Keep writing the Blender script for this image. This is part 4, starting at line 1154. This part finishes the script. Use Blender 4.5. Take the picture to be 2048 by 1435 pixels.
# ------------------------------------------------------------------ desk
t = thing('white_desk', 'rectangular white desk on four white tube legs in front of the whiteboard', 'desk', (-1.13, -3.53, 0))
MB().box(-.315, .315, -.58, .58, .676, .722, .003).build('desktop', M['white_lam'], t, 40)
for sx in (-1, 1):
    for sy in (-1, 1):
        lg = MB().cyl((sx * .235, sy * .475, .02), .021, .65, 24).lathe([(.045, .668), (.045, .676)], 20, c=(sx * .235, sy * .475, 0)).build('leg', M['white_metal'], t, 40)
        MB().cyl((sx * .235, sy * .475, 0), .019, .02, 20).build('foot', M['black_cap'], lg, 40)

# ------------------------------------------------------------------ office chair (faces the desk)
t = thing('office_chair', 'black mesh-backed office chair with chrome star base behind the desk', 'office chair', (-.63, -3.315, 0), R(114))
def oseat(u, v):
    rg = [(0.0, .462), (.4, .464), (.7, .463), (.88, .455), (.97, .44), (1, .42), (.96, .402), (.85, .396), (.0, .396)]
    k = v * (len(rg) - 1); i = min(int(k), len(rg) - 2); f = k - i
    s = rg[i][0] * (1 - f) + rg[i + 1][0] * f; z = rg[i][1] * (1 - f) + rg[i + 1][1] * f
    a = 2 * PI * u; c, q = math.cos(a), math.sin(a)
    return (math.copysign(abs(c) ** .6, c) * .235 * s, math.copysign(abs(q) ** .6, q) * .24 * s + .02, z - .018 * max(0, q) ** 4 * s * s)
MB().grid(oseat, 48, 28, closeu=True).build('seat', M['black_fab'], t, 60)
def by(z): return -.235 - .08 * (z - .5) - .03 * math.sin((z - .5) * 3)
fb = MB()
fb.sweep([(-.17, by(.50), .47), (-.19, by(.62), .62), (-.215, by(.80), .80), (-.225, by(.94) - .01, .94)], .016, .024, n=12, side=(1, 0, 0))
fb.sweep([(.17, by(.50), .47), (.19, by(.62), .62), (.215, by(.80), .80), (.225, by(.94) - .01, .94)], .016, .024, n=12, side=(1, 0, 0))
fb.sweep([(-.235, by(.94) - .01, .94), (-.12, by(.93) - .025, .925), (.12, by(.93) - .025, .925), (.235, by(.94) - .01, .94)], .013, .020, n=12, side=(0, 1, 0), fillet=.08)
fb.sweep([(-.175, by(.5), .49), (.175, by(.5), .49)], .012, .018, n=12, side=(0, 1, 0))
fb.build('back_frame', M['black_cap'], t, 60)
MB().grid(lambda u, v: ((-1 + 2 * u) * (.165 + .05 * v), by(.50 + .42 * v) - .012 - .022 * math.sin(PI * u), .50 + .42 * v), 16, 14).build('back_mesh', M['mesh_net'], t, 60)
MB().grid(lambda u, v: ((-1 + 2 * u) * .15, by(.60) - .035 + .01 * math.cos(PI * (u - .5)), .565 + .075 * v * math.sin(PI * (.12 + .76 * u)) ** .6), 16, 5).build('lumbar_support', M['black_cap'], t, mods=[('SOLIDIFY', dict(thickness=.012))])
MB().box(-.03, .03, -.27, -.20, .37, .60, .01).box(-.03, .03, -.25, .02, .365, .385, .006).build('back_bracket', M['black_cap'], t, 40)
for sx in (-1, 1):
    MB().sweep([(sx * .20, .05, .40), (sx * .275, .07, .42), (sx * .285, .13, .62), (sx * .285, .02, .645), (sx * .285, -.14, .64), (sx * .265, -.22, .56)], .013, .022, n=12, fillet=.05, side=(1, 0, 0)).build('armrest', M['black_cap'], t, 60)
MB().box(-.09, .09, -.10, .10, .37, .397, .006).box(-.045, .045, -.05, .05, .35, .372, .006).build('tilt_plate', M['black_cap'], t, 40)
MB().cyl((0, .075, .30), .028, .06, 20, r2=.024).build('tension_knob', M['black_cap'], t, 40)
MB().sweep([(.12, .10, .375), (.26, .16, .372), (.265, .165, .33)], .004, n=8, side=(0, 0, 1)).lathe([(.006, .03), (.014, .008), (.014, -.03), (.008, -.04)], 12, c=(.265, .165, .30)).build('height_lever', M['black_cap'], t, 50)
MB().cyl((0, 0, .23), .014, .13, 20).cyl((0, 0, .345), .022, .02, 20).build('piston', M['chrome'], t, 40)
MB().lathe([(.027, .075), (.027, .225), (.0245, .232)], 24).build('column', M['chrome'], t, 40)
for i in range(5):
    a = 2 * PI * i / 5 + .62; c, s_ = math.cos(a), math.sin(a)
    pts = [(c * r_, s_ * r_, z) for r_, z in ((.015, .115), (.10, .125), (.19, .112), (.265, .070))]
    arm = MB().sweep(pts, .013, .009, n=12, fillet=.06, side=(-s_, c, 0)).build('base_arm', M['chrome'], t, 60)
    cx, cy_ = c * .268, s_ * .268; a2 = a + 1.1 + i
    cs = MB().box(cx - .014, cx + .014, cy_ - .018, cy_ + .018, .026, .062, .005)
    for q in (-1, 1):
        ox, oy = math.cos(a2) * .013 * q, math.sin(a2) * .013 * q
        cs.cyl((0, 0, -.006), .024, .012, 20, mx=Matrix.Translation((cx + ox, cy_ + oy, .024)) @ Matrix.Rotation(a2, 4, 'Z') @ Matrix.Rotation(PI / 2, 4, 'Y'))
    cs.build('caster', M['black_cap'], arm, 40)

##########

Task brief. What is needed is an exact copy of the lines from the start of the listing through the line where "M['black_cap'], lg, 40)" sits, please, both end lines included and nothing more.

Expected output.
Keep writing the Blender script for this image. This is part 4, starting at line 1154. This part finishes the script. Use Blender 4.5. Take the picture to be 2048 by 1435 pixels.
# ------------------------------------------------------------------ desk
t = thing('white_desk', 'rectangular white desk on four white tube legs in front of the whiteboard', 'desk', (-1.13, -3.53, 0))
MB().box(-.315, .315, -.58, .58, .676, .722, .003).build('desktop', M['white_lam'], t, 40)
for sx in (-1, 1):
    for sy in (-1, 1):
        lg = MB().cyl((sx * .235, sy * .475, .02), .021, .65, 24).lathe([(.045, .668), (.045, .676)], 20, c=(sx * .235, sy * .475, 0)).build('leg', M['white_metal'], t, 40)
        MB().cyl((sx * .235, sy * .475, 0), .019, .02, 20).build('foot', M['black_cap'], lg, 40)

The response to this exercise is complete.